The number of Young Adult e-books published have exponentially exploded, far exceeding the number of adult e-books published in percentage growth.In other words, the Young Adult book market is thriving. Surely if these books weren’t being bought or read, they wouldn’t be being published?
So what’s going on? Are we falling into the trap of thinking that just because something is new and challenges our norms that it is automatically bad?
Changing Attention Spans
We have accepted that young people are losing the ability to focus on one thing for long periods of time due to high levels of stimulation in everyday environments.
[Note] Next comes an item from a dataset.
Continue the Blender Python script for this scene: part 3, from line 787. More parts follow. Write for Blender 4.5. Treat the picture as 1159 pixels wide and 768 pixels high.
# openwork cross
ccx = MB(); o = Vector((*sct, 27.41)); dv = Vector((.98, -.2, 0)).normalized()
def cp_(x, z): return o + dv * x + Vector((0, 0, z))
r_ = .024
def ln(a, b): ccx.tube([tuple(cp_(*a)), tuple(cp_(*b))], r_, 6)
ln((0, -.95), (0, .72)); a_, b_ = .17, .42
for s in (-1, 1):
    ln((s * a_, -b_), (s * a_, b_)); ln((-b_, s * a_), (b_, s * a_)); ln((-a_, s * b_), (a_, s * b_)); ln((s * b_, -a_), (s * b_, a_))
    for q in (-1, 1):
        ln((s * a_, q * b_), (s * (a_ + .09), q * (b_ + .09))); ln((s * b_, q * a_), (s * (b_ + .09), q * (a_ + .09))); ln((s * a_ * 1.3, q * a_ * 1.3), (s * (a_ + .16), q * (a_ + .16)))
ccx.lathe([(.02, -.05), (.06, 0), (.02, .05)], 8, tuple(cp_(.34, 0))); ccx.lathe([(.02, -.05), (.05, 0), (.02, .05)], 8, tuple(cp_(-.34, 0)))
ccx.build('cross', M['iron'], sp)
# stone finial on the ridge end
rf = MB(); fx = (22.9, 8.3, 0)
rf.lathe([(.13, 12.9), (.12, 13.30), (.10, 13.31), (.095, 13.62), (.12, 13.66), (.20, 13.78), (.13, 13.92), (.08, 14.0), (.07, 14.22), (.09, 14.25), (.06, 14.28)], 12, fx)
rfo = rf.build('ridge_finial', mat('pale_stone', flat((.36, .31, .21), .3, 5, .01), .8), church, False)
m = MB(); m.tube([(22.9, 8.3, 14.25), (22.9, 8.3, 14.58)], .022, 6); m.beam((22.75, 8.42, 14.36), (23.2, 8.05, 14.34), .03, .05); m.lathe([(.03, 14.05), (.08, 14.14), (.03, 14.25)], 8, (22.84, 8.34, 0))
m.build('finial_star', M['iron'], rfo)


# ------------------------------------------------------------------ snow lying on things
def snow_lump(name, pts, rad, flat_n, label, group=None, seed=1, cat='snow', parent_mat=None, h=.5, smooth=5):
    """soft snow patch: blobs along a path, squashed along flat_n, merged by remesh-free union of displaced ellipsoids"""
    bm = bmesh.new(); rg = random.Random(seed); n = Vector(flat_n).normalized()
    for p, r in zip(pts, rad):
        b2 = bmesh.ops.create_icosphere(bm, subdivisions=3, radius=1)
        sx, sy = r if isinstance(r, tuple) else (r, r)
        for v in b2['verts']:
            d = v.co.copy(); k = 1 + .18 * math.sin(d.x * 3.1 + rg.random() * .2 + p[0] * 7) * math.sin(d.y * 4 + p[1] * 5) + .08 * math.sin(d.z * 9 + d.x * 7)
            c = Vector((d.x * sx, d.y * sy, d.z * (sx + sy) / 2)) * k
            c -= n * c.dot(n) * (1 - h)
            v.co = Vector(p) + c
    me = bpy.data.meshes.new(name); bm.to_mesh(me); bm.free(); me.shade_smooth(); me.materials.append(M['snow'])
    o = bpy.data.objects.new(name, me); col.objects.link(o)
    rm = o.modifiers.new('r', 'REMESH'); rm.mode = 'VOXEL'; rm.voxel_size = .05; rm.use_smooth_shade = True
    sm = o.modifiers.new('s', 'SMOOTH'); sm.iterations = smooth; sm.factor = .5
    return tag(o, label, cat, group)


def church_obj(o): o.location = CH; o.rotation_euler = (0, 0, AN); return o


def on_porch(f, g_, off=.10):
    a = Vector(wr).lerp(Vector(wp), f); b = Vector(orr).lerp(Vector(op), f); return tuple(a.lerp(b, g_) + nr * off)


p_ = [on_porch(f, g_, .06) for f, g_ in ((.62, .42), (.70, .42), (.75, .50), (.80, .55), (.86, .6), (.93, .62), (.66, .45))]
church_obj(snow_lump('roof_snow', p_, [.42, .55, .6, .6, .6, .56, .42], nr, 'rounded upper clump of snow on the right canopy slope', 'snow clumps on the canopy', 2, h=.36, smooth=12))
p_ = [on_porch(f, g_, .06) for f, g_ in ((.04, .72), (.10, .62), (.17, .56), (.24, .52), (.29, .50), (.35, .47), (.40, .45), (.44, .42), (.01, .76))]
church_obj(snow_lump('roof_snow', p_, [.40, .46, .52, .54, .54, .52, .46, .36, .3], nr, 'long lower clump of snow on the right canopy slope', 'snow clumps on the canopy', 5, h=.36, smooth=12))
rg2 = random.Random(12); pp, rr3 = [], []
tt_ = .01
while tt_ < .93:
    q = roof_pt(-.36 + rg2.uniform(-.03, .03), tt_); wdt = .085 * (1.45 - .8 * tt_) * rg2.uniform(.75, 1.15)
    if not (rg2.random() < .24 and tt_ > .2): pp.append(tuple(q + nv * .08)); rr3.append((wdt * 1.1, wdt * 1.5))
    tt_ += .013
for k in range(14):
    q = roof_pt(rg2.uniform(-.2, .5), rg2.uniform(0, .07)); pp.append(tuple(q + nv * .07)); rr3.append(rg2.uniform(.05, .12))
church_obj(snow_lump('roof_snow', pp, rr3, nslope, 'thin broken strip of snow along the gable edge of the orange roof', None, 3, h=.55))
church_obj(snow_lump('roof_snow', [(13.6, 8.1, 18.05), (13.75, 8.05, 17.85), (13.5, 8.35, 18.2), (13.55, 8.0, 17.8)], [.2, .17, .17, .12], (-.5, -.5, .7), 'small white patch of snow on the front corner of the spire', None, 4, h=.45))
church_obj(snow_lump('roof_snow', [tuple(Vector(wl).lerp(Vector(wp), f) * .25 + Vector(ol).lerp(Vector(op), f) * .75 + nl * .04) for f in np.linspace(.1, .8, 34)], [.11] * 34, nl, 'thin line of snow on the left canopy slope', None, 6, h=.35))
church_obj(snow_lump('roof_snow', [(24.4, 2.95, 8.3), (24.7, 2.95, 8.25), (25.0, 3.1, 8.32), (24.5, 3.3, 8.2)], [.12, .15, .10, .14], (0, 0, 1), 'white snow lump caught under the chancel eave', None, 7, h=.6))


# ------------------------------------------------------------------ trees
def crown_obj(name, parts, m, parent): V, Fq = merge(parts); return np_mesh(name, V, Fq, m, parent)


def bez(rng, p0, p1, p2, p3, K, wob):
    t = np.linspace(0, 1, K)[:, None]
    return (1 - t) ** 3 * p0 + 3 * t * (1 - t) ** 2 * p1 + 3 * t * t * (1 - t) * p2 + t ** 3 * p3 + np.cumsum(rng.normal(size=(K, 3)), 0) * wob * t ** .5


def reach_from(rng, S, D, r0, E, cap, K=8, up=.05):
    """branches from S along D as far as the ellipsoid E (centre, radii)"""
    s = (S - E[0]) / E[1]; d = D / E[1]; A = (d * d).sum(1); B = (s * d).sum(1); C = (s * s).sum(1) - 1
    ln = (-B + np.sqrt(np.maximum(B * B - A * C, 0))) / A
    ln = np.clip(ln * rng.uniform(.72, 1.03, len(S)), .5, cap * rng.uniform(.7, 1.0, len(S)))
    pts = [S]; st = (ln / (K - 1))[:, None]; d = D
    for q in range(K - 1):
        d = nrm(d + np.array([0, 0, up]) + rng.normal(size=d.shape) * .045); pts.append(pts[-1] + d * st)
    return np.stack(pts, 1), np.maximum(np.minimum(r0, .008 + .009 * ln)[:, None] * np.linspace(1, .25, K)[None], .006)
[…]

But is this true? A 2017 article by Simon Maybin for the BBC traced the origin of the key stat that people love to tout- the decline in attention span from 12 to 8 seconds. Maybin found that The Statistic Brain, the website in which the stat originated, didn’t have any viable research to back this statement up.
After speaking to various experts in the field it transpires that attention span is entirely task dependent. So the attention span of a young person reading an absorbing and exciting novel that they have chosen to spend time on might differ from reading an old-fashioned textbook in the classroom.
The screen therefore doesn’t really appear to be the problem. Distraction is distraction- whether it’s mixed sex classes or doodling in your notebook.
The difference is that the world has evolved, but teaching and expectation of how young people should consume information has not. How can we blame young people their lack of focus when what we are feeding them feels ridiculously slow and cumbersome compared to everything else they consume?
Maybe in the future we will tell stories differently; maybe they will be bite sized multi-sensory experiences that immerse people fully. But fear that the next generation will be illiterate doesn’t seem to be well founded.
So whilst dystopian fantasy might be so hot right now in the YA book market, it isn’t necessarily the future of our young people.